O significado das mortes de Dom Philips e Bruno Pereira está apenas começando a ser compreendido. Talvez estejamos entrando em um território que, infelizmente, é bastante conhecido pelos jornalistas mexicanos. Quem reporta sobre os negócios dos cartéis daquele país está colocando a cabeça a prêmio. A articulação internacional do crime organizado vai exigir mais coragem – mas também mais proteção e mais colaboração.

Não se pode esquecer ou minimizar as centenas de pessoas, ambientalistas, jornalistas e líderes comunitários que já tombaram na luta contra a destruição da Amazônia nos últimos 40 anos. Mas este caso, que repercutiu no parlamento britânico e na Cúpula das Américas, resultará no entendimento de que a Amazônia não é mais apenas um palco de crimes ambientais e disputas de terra. Ela está dominada também pelo crime organizado.

Terra de pistolagem

Este caso pode nos lembrar da comoção mundial que se instalou quando a irmã Dorothy Stang foi morta em Anapu em março de 2005 e como muitas medidas foram prometidas (e algumas efetivamente tomadas) para que a Amazônia deixasse de ser a terra da pistolagem. Passados quase vinte anos, vimos o recrudescimento da violência e seus representantes legítimos estão no poder. Das câmaras de vereadores ao Palácio do Planalto, políticos defendem mais mineração em terras indígenas, acesso a armas, redução de áreas protegidas, legalização de áreas griladas.

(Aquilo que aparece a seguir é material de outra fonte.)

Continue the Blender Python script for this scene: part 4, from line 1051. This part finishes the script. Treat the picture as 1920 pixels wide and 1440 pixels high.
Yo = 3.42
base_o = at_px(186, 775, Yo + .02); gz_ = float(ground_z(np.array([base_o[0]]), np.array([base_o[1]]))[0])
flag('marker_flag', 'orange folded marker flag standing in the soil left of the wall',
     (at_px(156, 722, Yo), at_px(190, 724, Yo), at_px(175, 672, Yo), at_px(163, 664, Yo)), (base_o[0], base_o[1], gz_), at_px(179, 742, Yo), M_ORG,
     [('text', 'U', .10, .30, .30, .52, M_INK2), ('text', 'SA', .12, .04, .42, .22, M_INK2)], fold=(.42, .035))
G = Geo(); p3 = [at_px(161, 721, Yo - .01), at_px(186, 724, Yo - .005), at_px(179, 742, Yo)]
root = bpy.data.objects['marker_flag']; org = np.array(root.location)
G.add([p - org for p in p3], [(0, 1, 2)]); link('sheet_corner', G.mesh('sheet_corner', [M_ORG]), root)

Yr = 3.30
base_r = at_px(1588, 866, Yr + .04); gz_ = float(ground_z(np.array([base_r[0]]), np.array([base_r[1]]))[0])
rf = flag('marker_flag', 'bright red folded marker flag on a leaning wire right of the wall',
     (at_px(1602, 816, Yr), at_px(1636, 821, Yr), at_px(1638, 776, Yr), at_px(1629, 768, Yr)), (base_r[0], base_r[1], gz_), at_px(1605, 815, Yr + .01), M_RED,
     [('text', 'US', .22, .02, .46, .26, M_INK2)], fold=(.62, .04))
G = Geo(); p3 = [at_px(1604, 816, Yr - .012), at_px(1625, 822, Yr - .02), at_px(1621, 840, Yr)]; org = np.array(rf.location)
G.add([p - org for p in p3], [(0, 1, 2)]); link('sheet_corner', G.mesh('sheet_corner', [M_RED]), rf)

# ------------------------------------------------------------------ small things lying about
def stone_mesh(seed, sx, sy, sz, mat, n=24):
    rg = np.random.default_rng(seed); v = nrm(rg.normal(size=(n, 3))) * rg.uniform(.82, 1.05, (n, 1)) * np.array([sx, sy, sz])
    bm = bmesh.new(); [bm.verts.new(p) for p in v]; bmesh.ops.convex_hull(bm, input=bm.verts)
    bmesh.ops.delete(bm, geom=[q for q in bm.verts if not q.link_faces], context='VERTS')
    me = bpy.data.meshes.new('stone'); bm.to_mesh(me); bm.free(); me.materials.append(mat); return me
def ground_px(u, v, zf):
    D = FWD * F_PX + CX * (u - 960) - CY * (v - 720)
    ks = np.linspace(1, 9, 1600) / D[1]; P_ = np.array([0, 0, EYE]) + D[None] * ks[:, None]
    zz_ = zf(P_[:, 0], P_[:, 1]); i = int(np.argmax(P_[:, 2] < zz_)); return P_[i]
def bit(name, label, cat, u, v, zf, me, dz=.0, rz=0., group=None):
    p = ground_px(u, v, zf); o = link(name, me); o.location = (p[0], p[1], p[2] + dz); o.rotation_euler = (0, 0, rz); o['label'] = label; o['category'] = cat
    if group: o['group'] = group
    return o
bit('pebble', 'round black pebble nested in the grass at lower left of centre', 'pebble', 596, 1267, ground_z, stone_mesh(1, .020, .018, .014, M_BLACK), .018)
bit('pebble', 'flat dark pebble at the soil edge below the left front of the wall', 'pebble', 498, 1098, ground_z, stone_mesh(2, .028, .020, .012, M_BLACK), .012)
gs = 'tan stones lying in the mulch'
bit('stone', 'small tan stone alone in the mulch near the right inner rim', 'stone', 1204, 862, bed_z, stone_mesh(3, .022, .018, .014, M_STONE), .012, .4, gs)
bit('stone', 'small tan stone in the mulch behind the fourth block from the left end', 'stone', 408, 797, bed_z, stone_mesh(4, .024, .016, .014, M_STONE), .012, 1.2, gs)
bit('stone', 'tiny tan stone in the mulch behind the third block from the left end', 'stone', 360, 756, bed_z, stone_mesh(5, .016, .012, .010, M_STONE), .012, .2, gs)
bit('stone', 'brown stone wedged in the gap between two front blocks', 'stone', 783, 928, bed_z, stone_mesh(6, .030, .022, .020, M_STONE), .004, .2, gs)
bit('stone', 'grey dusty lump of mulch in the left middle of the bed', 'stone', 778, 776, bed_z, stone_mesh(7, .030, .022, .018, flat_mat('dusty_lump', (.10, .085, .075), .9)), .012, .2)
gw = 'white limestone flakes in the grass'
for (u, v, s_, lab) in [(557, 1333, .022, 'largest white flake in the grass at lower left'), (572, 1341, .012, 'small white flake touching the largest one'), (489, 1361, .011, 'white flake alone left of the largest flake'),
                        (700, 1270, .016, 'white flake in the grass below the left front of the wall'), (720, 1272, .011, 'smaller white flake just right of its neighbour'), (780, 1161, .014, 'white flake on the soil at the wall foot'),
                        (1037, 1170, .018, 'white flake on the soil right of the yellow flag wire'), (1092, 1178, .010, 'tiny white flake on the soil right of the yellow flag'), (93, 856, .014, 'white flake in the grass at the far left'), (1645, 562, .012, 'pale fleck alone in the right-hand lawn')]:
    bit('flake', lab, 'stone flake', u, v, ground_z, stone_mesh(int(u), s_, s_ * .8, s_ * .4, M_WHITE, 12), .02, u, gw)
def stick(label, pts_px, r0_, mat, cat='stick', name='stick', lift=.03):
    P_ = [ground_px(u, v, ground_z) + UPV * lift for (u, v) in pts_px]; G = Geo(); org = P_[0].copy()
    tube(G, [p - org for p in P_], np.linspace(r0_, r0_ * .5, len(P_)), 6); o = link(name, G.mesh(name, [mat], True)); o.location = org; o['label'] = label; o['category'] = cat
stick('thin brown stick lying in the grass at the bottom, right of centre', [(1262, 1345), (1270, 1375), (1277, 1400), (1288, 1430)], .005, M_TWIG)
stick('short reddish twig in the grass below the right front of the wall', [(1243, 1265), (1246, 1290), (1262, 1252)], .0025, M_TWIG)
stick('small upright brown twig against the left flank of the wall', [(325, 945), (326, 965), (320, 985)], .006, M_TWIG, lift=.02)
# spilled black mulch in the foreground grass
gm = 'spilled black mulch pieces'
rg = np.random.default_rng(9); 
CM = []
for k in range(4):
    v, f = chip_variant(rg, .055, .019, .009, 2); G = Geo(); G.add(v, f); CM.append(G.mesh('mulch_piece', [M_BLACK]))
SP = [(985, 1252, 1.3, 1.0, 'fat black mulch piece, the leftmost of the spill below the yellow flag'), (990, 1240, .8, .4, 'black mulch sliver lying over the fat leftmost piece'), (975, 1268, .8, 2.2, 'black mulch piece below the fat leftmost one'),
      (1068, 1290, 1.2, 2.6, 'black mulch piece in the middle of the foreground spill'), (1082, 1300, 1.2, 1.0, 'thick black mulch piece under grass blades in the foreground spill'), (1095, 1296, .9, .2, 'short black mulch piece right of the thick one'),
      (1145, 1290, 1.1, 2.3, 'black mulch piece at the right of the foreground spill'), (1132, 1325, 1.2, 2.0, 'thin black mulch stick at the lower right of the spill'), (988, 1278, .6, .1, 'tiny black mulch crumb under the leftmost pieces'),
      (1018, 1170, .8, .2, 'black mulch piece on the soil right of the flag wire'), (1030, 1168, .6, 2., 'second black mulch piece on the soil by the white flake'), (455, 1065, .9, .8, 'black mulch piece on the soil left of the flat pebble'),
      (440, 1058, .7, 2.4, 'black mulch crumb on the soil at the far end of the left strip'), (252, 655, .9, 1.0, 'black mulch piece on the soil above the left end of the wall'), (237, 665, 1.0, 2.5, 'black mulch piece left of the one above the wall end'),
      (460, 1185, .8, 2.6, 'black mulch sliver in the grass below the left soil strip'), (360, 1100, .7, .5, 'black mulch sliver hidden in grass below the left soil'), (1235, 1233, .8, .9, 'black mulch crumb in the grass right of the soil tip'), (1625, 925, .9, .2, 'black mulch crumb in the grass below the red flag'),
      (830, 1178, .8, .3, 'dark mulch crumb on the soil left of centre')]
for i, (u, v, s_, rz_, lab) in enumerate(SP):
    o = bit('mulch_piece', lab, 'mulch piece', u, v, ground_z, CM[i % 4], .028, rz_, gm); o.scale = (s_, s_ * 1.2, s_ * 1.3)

Exatamente por isso não será nossa dor frente a esta barbaridade que vai resolver os problemas da Amazônia, trazer mais proteção às comunidades ou deflagrar um combate efetivo aos crimes na região. O que a morte destes dois homens que dedicavam sua vida à Amazônia vai trazer é a percepção de que esta luta está apenas começando.